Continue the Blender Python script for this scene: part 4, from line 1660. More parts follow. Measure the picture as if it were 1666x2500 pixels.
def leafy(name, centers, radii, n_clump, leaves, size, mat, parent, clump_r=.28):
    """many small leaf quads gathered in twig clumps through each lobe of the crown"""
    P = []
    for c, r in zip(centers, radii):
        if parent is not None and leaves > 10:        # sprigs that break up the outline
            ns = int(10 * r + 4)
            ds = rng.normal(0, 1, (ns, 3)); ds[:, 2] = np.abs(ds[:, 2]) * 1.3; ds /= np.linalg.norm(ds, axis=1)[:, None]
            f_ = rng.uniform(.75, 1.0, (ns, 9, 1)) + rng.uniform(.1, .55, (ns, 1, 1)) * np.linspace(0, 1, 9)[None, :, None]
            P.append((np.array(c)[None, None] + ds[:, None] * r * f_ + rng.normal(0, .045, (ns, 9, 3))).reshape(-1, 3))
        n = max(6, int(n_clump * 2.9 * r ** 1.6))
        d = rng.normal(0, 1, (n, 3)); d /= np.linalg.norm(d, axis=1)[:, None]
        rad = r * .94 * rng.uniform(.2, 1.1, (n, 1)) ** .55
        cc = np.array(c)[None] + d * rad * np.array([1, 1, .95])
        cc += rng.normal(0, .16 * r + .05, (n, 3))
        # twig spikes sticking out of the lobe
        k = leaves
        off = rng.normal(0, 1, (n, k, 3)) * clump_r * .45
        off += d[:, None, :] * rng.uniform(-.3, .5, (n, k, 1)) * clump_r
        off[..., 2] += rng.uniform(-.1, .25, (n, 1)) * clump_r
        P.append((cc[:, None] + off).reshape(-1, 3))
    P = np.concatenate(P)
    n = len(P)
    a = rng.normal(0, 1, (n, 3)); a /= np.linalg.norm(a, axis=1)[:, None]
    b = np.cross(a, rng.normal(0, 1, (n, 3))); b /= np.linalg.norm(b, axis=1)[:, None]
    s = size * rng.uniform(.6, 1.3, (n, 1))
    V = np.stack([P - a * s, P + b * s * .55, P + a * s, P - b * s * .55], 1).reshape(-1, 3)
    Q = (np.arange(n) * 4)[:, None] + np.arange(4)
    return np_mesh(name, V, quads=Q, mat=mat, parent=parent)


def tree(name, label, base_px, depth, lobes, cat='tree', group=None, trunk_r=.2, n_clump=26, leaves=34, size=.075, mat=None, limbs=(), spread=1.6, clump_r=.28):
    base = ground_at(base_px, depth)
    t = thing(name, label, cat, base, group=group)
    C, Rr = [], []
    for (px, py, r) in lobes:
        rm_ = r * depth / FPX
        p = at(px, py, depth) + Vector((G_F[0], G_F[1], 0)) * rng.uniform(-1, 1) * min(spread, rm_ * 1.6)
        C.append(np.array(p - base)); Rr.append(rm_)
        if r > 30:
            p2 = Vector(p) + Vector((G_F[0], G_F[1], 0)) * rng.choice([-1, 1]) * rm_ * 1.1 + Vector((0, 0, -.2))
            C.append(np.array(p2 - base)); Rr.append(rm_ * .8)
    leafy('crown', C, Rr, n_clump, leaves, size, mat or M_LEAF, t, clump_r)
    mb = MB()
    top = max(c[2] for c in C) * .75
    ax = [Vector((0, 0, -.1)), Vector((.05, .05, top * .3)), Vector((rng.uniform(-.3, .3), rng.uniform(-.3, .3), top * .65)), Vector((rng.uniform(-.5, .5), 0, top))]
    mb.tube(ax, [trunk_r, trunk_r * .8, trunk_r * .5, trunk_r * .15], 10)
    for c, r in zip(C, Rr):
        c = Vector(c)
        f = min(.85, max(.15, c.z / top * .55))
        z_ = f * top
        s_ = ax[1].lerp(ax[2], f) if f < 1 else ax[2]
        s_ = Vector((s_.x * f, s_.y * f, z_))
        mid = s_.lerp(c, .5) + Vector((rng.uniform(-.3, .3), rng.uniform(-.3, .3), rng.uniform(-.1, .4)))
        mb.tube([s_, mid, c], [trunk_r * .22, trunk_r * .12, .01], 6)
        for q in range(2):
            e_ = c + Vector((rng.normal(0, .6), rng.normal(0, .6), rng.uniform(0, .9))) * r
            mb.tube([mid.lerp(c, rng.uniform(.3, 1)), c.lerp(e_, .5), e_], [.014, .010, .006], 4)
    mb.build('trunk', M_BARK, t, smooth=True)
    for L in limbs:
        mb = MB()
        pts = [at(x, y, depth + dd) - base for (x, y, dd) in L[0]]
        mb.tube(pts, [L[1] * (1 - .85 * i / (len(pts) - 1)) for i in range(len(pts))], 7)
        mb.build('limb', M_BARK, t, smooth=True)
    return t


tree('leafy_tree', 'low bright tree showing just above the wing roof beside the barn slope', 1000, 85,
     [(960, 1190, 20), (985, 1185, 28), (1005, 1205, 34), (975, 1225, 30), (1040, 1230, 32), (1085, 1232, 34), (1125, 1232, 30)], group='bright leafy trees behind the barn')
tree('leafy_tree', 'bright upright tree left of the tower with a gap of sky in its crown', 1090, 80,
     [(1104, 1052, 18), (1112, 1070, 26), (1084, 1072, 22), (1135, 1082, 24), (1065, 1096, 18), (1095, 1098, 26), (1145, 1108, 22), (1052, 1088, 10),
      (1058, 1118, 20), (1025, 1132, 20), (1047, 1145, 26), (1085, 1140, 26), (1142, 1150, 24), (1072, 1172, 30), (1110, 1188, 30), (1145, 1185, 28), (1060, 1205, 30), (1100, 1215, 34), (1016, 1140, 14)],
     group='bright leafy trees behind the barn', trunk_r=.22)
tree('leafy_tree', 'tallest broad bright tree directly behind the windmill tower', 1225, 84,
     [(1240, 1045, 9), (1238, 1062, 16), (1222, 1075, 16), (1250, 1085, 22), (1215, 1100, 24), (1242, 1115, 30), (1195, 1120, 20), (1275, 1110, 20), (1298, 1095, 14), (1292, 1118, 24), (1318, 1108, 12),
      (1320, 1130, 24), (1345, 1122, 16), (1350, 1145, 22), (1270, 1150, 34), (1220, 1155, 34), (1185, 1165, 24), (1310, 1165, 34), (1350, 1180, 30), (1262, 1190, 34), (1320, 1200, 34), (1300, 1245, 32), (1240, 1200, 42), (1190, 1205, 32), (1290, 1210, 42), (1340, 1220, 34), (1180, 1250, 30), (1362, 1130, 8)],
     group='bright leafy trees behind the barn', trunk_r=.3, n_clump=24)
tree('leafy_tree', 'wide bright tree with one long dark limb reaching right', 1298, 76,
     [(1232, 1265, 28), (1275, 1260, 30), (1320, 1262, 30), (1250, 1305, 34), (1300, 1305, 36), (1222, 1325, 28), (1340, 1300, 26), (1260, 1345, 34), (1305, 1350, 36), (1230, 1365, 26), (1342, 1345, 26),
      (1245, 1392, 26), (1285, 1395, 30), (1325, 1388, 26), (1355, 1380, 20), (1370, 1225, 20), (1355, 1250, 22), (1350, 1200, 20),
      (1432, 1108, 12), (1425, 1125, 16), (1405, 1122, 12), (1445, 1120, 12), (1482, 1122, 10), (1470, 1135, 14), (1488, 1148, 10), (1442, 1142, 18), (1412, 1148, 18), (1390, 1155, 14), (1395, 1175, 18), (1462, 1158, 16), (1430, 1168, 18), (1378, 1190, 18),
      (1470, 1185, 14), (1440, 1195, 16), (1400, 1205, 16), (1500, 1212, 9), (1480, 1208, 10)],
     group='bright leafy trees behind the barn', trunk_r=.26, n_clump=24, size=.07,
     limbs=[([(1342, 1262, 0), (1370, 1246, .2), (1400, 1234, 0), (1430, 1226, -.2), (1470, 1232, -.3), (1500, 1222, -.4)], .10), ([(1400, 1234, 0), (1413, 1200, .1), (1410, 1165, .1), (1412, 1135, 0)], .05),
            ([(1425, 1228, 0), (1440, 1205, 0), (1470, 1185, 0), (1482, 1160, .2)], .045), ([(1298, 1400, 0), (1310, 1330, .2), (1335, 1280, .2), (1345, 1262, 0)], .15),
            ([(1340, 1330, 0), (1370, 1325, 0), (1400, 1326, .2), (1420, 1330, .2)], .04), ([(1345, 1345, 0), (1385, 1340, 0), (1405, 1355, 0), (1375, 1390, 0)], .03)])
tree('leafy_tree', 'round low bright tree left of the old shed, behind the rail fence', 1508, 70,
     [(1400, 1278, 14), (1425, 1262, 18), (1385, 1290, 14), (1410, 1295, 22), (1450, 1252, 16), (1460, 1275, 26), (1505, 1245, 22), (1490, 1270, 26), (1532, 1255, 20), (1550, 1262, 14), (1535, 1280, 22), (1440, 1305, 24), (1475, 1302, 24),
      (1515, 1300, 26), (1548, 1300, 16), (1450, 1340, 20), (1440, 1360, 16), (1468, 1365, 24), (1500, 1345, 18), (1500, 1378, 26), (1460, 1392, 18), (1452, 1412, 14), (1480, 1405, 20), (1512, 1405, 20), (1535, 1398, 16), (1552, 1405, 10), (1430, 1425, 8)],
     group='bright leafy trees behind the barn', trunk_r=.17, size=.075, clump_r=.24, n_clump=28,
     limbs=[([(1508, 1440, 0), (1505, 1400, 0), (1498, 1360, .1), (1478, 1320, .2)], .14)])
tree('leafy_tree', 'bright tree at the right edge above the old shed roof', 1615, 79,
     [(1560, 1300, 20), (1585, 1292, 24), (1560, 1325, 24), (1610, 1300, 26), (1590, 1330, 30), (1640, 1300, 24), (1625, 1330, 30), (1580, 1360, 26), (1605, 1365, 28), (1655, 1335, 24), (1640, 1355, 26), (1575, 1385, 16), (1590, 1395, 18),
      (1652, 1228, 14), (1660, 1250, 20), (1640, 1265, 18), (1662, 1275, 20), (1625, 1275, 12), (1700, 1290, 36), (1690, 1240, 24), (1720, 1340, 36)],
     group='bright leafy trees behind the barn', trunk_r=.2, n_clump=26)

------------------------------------

_Task brief_: Only the lines from the first line of the material above through the line that contains "return np_mesh(name, V, quads=Q, mat=mat, parent=parent)" should be quoted, each one exactly.

_Solved exercise_:
Continue the Blender Python script for this scene: part 4, from line 1660. More parts follow. Measure the picture as if it were 1666x2500 pixels.
def leafy(name, centers, radii, n_clump, leaves, size, mat, parent, clump_r=.28):
    """many small leaf quads gathered in twig clumps through each lobe of the crown"""
    P = []
    for c, r in zip(centers, radii):
        if parent is not None and leaves > 10:        # sprigs that break up the outline
            ns = int(10 * r + 4)
            ds = rng.normal(0, 1, (ns, 3)); ds[:, 2] = np.abs(ds[:, 2]) * 1.3; ds /= np.linalg.norm(ds, axis=1)[:, None]
            f_ = rng.uniform(.75, 1.0, (ns, 9, 1)) + rng.uniform(.1, .55, (ns, 1, 1)) * np.linspace(0, 1, 9)[None, :, None]
            P.append((np.array(c)[None, None] + ds[:, None] * r * f_ + rng.normal(0, .045, (ns, 9, 3))).reshape(-1, 3))
        n = max(6, int(n_clump * 2.9 * r ** 1.6))
        d = rng.normal(0, 1, (n, 3)); d /= np.linalg.norm(d, axis=1)[:, None]
        rad = r * .94 * rng.uniform(.2, 1.1, (n, 1)) ** .55
        cc = np.array(c)[None] + d * rad * np.array([1, 1, .95])
        cc += rng.normal(0, .16 * r + .05, (n, 3))
        # twig spikes sticking out of the lobe
        k = leaves
        off = rng.normal(0, 1, (n, k, 3)) * clump_r * .45
        off += d[:, None, :] * rng.uniform(-.3, .5, (n, k, 1)) * clump_r
        off[..., 2] += rng.uniform(-.1, .25, (n, 1)) * clump_r
        P.append((cc[:, None] + off).reshape(-1, 3))
    P = np.concatenate(P)
    n = len(P)
    a = rng.normal(0, 1, (n, 3)); a /= np.linalg.norm(a, axis=1)[:, None]
    b = np.cross(a, rng.normal(0, 1, (n, 3))); b /= np.linalg.norm(b, axis=1)[:, None]
    s = size * rng.uniform(.6, 1.3, (n, 1))
    V = np.stack([P - a * s, P + b * s * .55, P + a * s, P - b * s * .55], 1).reshape(-1, 3)
    Q = (np.arange(n) * 4)[:, None] + np.arange(4)
    return np_mesh(name, V, quads=Q, mat=mat, parent=parent)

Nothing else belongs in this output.